> [Dataset section]
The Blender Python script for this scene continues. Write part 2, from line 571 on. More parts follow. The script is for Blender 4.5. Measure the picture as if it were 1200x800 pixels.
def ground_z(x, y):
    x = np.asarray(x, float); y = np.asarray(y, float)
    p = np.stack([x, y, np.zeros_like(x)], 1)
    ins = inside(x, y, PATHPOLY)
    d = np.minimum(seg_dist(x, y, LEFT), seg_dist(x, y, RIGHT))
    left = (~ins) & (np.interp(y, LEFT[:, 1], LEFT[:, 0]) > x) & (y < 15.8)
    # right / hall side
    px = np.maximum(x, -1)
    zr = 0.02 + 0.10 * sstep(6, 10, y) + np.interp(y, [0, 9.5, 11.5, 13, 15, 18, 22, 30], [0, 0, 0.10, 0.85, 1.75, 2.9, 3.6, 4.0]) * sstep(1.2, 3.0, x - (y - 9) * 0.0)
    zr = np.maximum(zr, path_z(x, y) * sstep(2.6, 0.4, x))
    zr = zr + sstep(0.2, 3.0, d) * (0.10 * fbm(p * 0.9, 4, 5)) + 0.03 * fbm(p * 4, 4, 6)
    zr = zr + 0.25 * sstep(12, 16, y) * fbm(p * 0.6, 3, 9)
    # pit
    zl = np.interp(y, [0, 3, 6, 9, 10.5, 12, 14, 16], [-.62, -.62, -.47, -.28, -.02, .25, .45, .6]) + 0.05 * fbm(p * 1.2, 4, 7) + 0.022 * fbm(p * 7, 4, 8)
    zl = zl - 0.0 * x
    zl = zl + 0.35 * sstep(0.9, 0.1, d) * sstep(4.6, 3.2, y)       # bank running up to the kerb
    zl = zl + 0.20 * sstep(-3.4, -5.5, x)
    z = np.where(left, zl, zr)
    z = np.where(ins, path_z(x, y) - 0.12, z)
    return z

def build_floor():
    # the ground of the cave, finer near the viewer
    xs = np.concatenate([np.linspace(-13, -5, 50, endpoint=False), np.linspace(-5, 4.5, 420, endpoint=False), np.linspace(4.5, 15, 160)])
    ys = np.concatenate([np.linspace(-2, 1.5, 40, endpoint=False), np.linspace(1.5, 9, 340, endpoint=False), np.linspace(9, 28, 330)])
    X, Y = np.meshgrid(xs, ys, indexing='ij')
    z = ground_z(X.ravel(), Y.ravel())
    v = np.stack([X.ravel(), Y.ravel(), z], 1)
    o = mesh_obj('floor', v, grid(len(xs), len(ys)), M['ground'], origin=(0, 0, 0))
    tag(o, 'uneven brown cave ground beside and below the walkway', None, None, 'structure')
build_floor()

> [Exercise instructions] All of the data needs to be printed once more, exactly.

> [Result]
The Blender Python script for this scene continues. Write part 2, from line 571 on. More parts follow. The script is for Blender 4.5. Measure the picture as if it were 1200x800 pixels.
def ground_z(x, y):
    x = np.asarray(x, float); y = np.asarray(y, float)
    p = np.stack([x, y, np.zeros_like(x)], 1)
    ins = inside(x, y, PATHPOLY)
    d = np.minimum(seg_dist(x, y, LEFT), seg_dist(x, y, RIGHT))
    left = (~ins) & (np.interp(y, LEFT[:, 1], LEFT[:, 0]) > x) & (y < 15.8)
    # right / hall side
    px = np.maximum(x, -1)
    zr = 0.02 + 0.10 * sstep(6, 10, y) + np.interp(y, [0, 9.5, 11.5, 13, 15, 18, 22, 30], [0, 0, 0.10, 0.85, 1.75, 2.9, 3.6, 4.0]) * sstep(1.2, 3.0, x - (y - 9) * 0.0)
    zr = np.maximum(zr, path_z(x, y) * sstep(2.6, 0.4, x))
    zr = zr + sstep(0.2, 3.0, d) * (0.10 * fbm(p * 0.9, 4, 5)) + 0.03 * fbm(p * 4, 4, 6)
    zr = zr + 0.25 * sstep(12, 16, y) * fbm(p * 0.6, 3, 9)
    # pit
    zl = np.interp(y, [0, 3, 6, 9, 10.5, 12, 14, 16], [-.62, -.62, -.47, -.28, -.02, .25, .45, .6]) + 0.05 * fbm(p * 1.2, 4, 7) + 0.022 * fbm(p * 7, 4, 8)
    zl = zl - 0.0 * x
    zl = zl + 0.35 * sstep(0.9, 0.1, d) * sstep(4.6, 3.2, y)       # bank running up to the kerb
    zl = zl + 0.20 * sstep(-3.4, -5.5, x)
    z = np.where(left, zl, zr)
    z = np.where(ins, path_z(x, y) - 0.12, z)
    return z

def build_floor():
    # the ground of the cave, finer near the viewer
    xs = np.concatenate([np.linspace(-13, -5, 50, endpoint=False), np.linspace(-5, 4.5, 420, endpoint=False), np.linspace(4.5, 15, 160)])
    ys = np.concatenate([np.linspace(-2, 1.5, 40, endpoint=False), np.linspace(1.5, 9, 340, endpoint=False), np.linspace(9, 28, 330)])
    X, Y = np.meshgrid(xs, ys, indexing='ij')
    z = ground_z(X.ravel(), Y.ravel())
    v = np.stack([X.ravel(), Y.ravel(), z], 1)
    o = mesh_obj('floor', v, grid(len(xs), len(ys)), M['ground'], origin=(0, 0, 0))
    tag(o, 'uneven brown cave ground beside and below the walkway', None, None, 'structure')
build_floor()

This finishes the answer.